弁護士や法学者などによる本決定への評価はおおむねそれを「海外の趨勢(すうせい)」とも合致した「進歩的なもの」とする肯定的なものであったが、実際に最高裁から出された決定を仔細に読み込むと、そこには少なからぬ問題があるように思われた。筆者は、今年3月末に自民党政調「性的マイノリティーに関する特命委員会」に呼ばれた際、この最高裁決定への批判的意見を述べて来た。本決定(法廷意見)は一本ハッキリと筋の通ったストーリー展開とでも言えるものを有する点で理解しやすく(読みやすく)、そこには最高裁としての統一された強い意志が感じられるが、以下のような疑問を生じさせるものだったからである。
この問題は、違憲決定の対象となったのが「非訟事件(手術なしでの性別変更を求めた家事審判)」であることに起因している可能性が考えられる。

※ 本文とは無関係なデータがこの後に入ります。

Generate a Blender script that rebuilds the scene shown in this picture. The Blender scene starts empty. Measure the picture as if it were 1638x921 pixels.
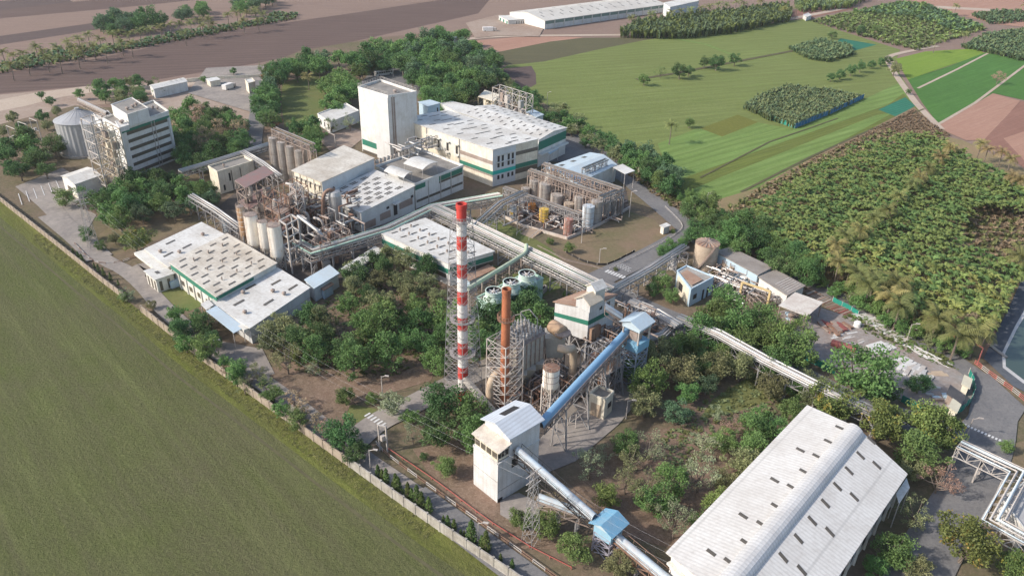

非訟事件は通常の訴訟事件とは違い、公開の法廷で口頭弁論を開く対審構造をとらない。つまり、本件では「特例法が合憲である」という立場から議論を尽くす当事者が存在せず、法令の根拠となる「立法事実」の収集に遺漏があったのではないかという疑いが生じるのである。さらに特例法は議員立法であり、その点、通常立法のほとんどを占める内閣立法(閣法※)とは性格を異にしている点でも、最高裁側の立法事実の知悉度(収集の度合い)が本当に十分なものであったのかについて、本法制定時の立法関係者からも少なからぬ疑問が呈されている。